> **Task goal**
Pictures in the data below are not part of the copy; transcribe everything else exactly.

== == ==

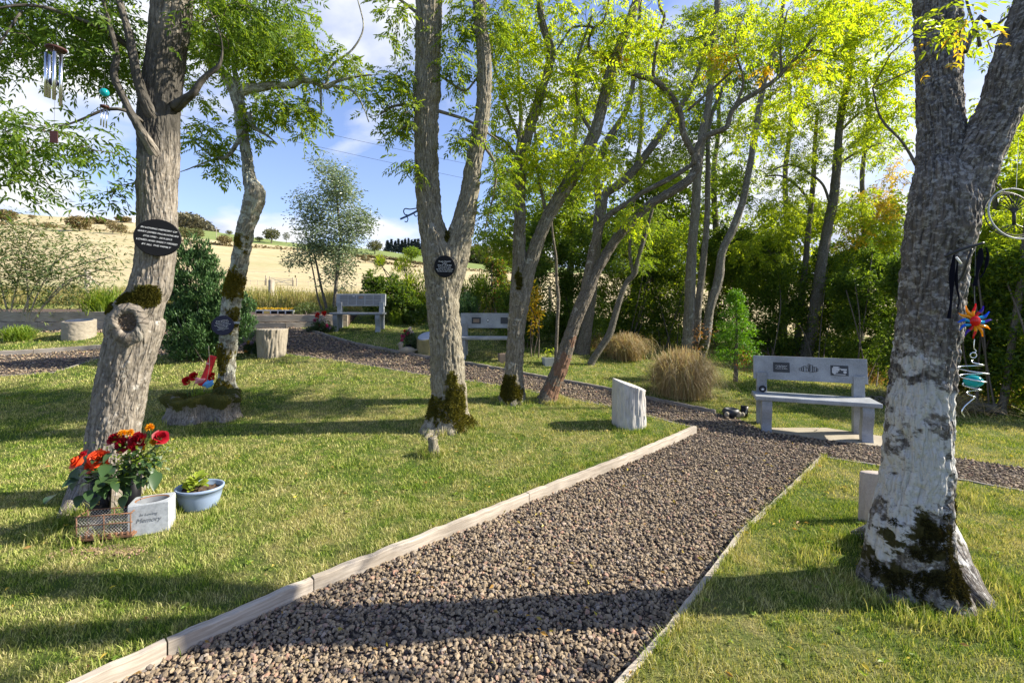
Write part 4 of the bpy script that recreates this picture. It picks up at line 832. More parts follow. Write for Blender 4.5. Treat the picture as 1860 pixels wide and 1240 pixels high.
# ------------------------------------------------------------------ trees behind
t = Tree('ash_tree', 'grey ash trunk behind the leaning tree, forking high into two stems', (1056, 641), bark='bark_bg', seed=17)
t.limb([(1054, 652, 36), (1058, 640, 28), (1066, 590, 21), (1074, 540, 18), (1080, 480, 18), (1086, 420, 19), (1092, 375, 22), (1100, 352, 20), (1125, 335, 26), (1155, 305, 20), (1190, 258, 18), (1228, 206, 14), (1260, 150, 10), (1290, 60, 7)], 40, .04, .008, flare=.2)
t.limb([(1090, 390, 14), (1084, 340, 12), (1086, 300, 13), (1106, 252, 14), (1135, 206, 11), (1150, 150, 9), (1160, 60, 7), (1165, -40, 5)], 24, .05, .006, True)
t.build_trunk()
t.crown([(1130, 280, .4, 50, 60, .8, 36), (1230, 150, .6, 60, 80, .9, 50), (1150, 100, .5, 60, 80, .9, 46), (1040, 220, .5, 50, 60, .8, 34), (1200, 300, .5, 50, 50, .8, 30), (1290, 60, .5, 60, 60, .9, 30)], 'leaf_lime', 7, .25, 4)
t.finish()
t = Tree('ash_tree', 'three-stemmed pale ash clump behind the large dry grass tussock', (1258, 655), bark='bark_t4', seed=19)
t.mossat(1275, 640, 26, .7, 0, 2)
t.limb([(1245, 660, 28), (1247, 645, 24), (1251, 590, 21), (1254, 520, 20), (1257, 450, 18), (1264, 370, 17), (1266, 330, 16), (1275, 250, 16), (1288, 180, 13), (1296, 65, 13), (1303, 10, 12), (1306, -100, 9)], 40, .04, .007, flare=.2)
t.limb([(1262, 660, 18, .3), (1268, 560, 14, .3), (1277, 480, 13, .3), (1284, 400, 11, .3), (1286, 320, 10, .3), (1290, 220, 8, .3), (1330, 120, 7, .3), (1345, 40, 6, .3)], 20, .06, .006)
t.limb([(1266, 672, 26), (1271, 655, 22), (1282, 612, 19), (1290, 560, 17), (1305, 508, 18), (1312, 456, 16), (1330, 419, 17), (1349, 367, 14), (1358, 322, 13), (1367, 274, 13), (1377, 210, 13), (1390, 140, 11), (1415, 60, 9), (1430, -60, 7)], 40, .04, .007, flare=.2)
t.build_trunk()
t.crown([(1290, 200, 1, 70, 80, 1, 60), (1370, 120, .8, 80, 80, 1, 60), (1300, 40, 1, 80, 60, 1, 50), (1420, 60, 1, 70, 60, 1, 40), (1240, 260, 1, 50, 50, .8, 28), (1330, 330, .8, 40, 60, .7, 22), (1240, 80, 1, 60, 60, .8, 34)], 'leaf_mid', 7, .27, 4)
t.crown([(1270, 620, -.1, 26, 36, .2, 8)], 'leaf_brown', 14, .12, simple_leaf=.2, name='dead_leaves'); t.finish('twig_pale')
t = Tree('ash_tree', 'pair of dark upright ash trunks behind the right-hand granite bench', (1462, 668), bark='bark_bg', seed=23)
t.limb([(1444, 680, 18, .4), (1450, 600, 14, .4), (1456, 540, 13, .4), (1463, 480, 12, .4), (1469, 411, 11, .4), (1477, 337, 10, .4), (1480, 270, 9, .4), (1485, 200, 6, .4)], 20, .06, .006)
t.limb([(1455, 690, 42), (1459, 660, 34), (1466, 630, 28), (1475, 597, 24), (1483, 541, 23), (1494, 467, 21), (1506, 400, 20), (1515, 356, 19), (1520, 300, 18), (1524, 242, 15), (1530, 193, 15), (1540, 150, 14), (1550, 80, 12), (1560, -40, 10)], 40, .045, .009, flare=.2)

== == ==

> **Solution**
Write part 4 of the bpy script that recreates this picture. It picks up at line 832. More parts follow. Write for Blender 4.5. Treat the picture as 1860 pixels wide and 1240 pixels high.
# ------------------------------------------------------------------ trees behind
t = Tree('ash_tree', 'grey ash trunk behind the leaning tree, forking high into two stems', (1056, 641), bark='bark_bg', seed=17)
t.limb([(1054, 652, 36), (1058, 640, 28), (1066, 590, 21), (1074, 540, 18), (1080, 480, 18), (1086, 420, 19), (1092, 375, 22), (1100, 352, 20), (1125, 335, 26), (1155, 305, 20), (1190, 258, 18), (1228, 206, 14), (1260, 150, 10), (1290, 60, 7)], 40, .04, .008, flare=.2)
t.limb([(1090, 390, 14), (1084, 340, 12), (1086, 300, 13), (1106, 252, 14), (1135, 206, 11), (1150, 150, 9), (1160, 60, 7), (1165, -40, 5)], 24, .05, .006, True)
t.build_trunk()
t.crown([(1130, 280, .4, 50, 60, .8, 36), (1230, 150, .6, 60, 80, .9, 50), (1150, 100, .5, 60, 80, .9, 46), (1040, 220, .5, 50, 60, .8, 34), (1200, 300, .5, 50, 50, .8, 30), (1290, 60, .5, 60, 60, .9, 30)], 'leaf_lime', 7, .25, 4)
t.finish()
t = Tree('ash_tree', 'three-stemmed pale ash clump behind the large dry grass tussock', (1258, 655), bark='bark_t4', seed=19)
t.mossat(1275, 640, 26, .7, 0, 2)
t.limb([(1245, 660, 28), (1247, 645, 24), (1251, 590, 21), (1254, 520, 20), (1257, 450, 18), (1264, 370, 17), (1266, 330, 16), (1275, 250, 16), (1288, 180, 13), (1296, 65, 13), (1303, 10, 12), (1306, -100, 9)], 40, .04, .007, flare=.2)
t.limb([(1262, 660, 18, .3), (1268, 560, 14, .3), (1277, 480, 13, .3), (1284, 400, 11, .3), (1286, 320, 10, .3), (1290, 220, 8, .3), (1330, 120, 7, .3), (1345, 40, 6, .3)], 20, .06, .006)
t.limb([(1266, 672, 26), (1271, 655, 22), (1282, 612, 19), (1290, 560, 17), (1305, 508, 18), (1312, 456, 16), (1330, 419, 17), (1349, 367, 14), (1358, 322, 13), (1367, 274, 13), (1377, 210, 13), (1390, 140, 11), (1415, 60, 9), (1430, -60, 7)], 40, .04, .007, flare=.2)
t.build_trunk()
t.crown([(1290, 200, 1, 70, 80, 1, 60), (1370, 120, .8, 80, 80, 1, 60), (1300, 40, 1, 80, 60, 1, 50), (1420, 60, 1, 70, 60, 1, 40), (1240, 260, 1, 50, 50, .8, 28), (1330, 330, .8, 40, 60, .7, 22), (1240, 80, 1, 60, 60, .8, 34)], 'leaf_mid', 7, .27, 4)
t.crown([(1270, 620, -.1, 26, 36, .2, 8)], 'leaf_brown', 14, .12, simple_leaf=.2, name='dead_leaves'); t.finish('twig_pale')
t = Tree('ash_tree', 'pair of dark upright ash trunks behind the right-hand granite bench', (1462, 668), bark='bark_bg', seed=23)
t.limb([(1444, 680, 18, .4), (1450, 600, 14, .4), (1456, 540, 13, .4), (1463, 480, 12, .4), (1469, 411, 11, .4), (1477, 337, 10, .4), (1480, 270, 9, .4), (1485, 200, 6, .4)], 20, .06, .006)
t.limb([(1455, 690, 42), (1459, 660, 34), (1466, 630, 28), (1475, 597, 24), (1483, 541, 23), (1494, 467, 21), (1506, 400, 20), (1515, 356, 19), (1520, 300, 18), (1524, 242, 15), (1530, 193, 15), (1540, 150, 14), (1550, 80, 12), (1560, -40, 10)], 40, .045, .009, flare=.2)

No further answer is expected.